**TASK DESCRIPTION:**
Write out the material below again, unchanged.

━━━━━━

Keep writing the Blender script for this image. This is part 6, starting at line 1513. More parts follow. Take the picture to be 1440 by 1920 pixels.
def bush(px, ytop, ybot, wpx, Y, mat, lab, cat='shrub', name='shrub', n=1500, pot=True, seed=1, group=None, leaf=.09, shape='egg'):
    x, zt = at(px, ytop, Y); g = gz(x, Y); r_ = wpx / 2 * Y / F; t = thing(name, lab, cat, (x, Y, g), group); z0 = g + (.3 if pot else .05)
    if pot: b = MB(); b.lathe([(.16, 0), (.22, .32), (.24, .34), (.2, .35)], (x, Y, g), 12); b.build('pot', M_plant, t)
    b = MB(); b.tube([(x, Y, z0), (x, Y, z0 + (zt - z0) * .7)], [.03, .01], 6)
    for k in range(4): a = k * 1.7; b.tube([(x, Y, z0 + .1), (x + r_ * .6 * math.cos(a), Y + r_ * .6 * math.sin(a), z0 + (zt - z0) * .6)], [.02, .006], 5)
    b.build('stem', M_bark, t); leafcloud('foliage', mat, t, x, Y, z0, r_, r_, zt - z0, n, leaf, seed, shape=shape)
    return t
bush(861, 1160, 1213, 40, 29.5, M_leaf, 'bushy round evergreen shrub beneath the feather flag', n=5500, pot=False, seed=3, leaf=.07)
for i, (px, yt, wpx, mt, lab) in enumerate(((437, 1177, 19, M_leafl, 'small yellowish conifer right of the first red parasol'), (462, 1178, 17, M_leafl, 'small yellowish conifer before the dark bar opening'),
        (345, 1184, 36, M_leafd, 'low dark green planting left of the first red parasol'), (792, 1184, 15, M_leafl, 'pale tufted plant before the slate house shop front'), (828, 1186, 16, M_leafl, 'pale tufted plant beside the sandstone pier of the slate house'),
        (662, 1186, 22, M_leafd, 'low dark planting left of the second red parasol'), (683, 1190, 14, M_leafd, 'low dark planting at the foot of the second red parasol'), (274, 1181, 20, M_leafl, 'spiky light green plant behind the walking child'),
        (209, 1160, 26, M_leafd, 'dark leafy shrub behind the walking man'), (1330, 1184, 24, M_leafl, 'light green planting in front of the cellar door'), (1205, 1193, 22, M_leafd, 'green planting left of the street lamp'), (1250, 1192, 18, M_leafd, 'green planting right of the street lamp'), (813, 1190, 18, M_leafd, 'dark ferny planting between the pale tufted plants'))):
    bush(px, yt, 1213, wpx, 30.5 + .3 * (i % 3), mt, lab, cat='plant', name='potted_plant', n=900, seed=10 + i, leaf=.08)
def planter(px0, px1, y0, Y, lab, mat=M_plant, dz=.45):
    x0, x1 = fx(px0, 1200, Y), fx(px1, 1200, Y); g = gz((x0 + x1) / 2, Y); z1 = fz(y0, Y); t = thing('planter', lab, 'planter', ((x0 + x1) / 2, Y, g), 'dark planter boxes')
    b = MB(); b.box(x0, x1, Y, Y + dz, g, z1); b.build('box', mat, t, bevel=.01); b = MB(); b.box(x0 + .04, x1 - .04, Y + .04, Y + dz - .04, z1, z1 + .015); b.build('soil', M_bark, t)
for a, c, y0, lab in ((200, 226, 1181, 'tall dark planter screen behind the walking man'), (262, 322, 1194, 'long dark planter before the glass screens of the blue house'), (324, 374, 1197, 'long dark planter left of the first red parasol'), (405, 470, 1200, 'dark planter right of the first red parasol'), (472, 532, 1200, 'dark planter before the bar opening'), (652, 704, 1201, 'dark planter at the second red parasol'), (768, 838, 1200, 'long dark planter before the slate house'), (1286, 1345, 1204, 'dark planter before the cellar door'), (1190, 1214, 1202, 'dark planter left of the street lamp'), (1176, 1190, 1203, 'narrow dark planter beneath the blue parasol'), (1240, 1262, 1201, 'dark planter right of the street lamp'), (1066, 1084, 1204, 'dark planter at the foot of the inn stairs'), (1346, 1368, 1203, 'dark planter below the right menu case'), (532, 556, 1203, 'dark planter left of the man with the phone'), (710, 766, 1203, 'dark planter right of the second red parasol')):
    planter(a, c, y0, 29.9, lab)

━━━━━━

**TASK OUTPUT:**
Keep writing the Blender script for this image. This is part 6, starting at line 1513. More parts follow. Take the picture to be 1440 by 1920 pixels.
def bush(px, ytop, ybot, wpx, Y, mat, lab, cat='shrub', name='shrub', n=1500, pot=True, seed=1, group=None, leaf=.09, shape='egg'):
    x, zt = at(px, ytop, Y); g = gz(x, Y); r_ = wpx / 2 * Y / F; t = thing(name, lab, cat, (x, Y, g), group); z0 = g + (.3 if pot else .05)
    if pot: b = MB(); b.lathe([(.16, 0), (.22, .32), (.24, .34), (.2, .35)], (x, Y, g), 12); b.build('pot', M_plant, t)
    b = MB(); b.tube([(x, Y, z0), (x, Y, z0 + (zt - z0) * .7)], [.03, .01], 6)
    for k in range(4): a = k * 1.7; b.tube([(x, Y, z0 + .1), (x + r_ * .6 * math.cos(a), Y + r_ * .6 * math.sin(a), z0 + (zt - z0) * .6)], [.02, .006], 5)
    b.build('stem', M_bark, t); leafcloud('foliage', mat, t, x, Y, z0, r_, r_, zt - z0, n, leaf, seed, shape=shape)
    return t
bush(861, 1160, 1213, 40, 29.5, M_leaf, 'bushy round evergreen shrub beneath the feather flag', n=5500, pot=False, seed=3, leaf=.07)
for i, (px, yt, wpx, mt, lab) in enumerate(((437, 1177, 19, M_leafl, 'small yellowish conifer right of the first red parasol'), (462, 1178, 17, M_leafl, 'small yellowish conifer before the dark bar opening'),
        (345, 1184, 36, M_leafd, 'low dark green planting left of the first red parasol'), (792, 1184, 15, M_leafl, 'pale tufted plant before the slate house shop front'), (828, 1186, 16, M_leafl, 'pale tufted plant beside the sandstone pier of the slate house'),
        (662, 1186, 22, M_leafd, 'low dark planting left of the second red parasol'), (683, 1190, 14, M_leafd, 'low dark planting at the foot of the second red parasol'), (274, 1181, 20, M_leafl, 'spiky light green plant behind the walking child'),
        (209, 1160, 26, M_leafd, 'dark leafy shrub behind the walking man'), (1330, 1184, 24, M_leafl, 'light green planting in front of the cellar door'), (1205, 1193, 22, M_leafd, 'green planting left of the street lamp'), (1250, 1192, 18, M_leafd, 'green planting right of the street lamp'), (813, 1190, 18, M_leafd, 'dark ferny planting between the pale tufted plants'))):
    bush(px, yt, 1213, wpx, 30.5 + .3 * (i % 3), mt, lab, cat='plant', name='potted_plant', n=900, seed=10 + i, leaf=.08)
def planter(px0, px1, y0, Y, lab, mat=M_plant, dz=.45):
    x0, x1 = fx(px0, 1200, Y), fx(px1, 1200, Y); g = gz((x0 + x1) / 2, Y); z1 = fz(y0, Y); t = thing('planter', lab, 'planter', ((x0 + x1) / 2, Y, g), 'dark planter boxes')
    b = MB(); b.box(x0, x1, Y, Y + dz, g, z1); b.build('box', mat, t, bevel=.01); b = MB(); b.box(x0 + .04, x1 - .04, Y + .04, Y + dz - .04, z1, z1 + .015); b.build('soil', M_bark, t)
for a, c, y0, lab in ((200, 226, 1181, 'tall dark planter screen behind the walking man'), (262, 322, 1194, 'long dark planter before the glass screens of the blue house'), (324, 374, 1197, 'long dark planter left of the first red parasol'), (405, 470, 1200, 'dark planter right of the first red parasol'), (472, 532, 1200, 'dark planter before the bar opening'), (652, 704, 1201, 'dark planter at the second red parasol'), (768, 838, 1200, 'long dark planter before the slate house'), (1286, 1345, 1204, 'dark planter before the cellar door'), (1190, 1214, 1202, 'dark planter left of the street lamp'), (1176, 1190, 1203, 'narrow dark planter beneath the blue parasol'), (1240, 1262, 1201, 'dark planter right of the street lamp'), (1066, 1084, 1204, 'dark planter at the foot of the inn stairs'), (1346, 1368, 1203, 'dark planter below the right menu case'), (532, 556, 1203, 'dark planter left of the man with the phone'), (710, 766, 1203, 'dark planter right of the second red parasol')):
    planter(a, c, y0, 29.9, lab)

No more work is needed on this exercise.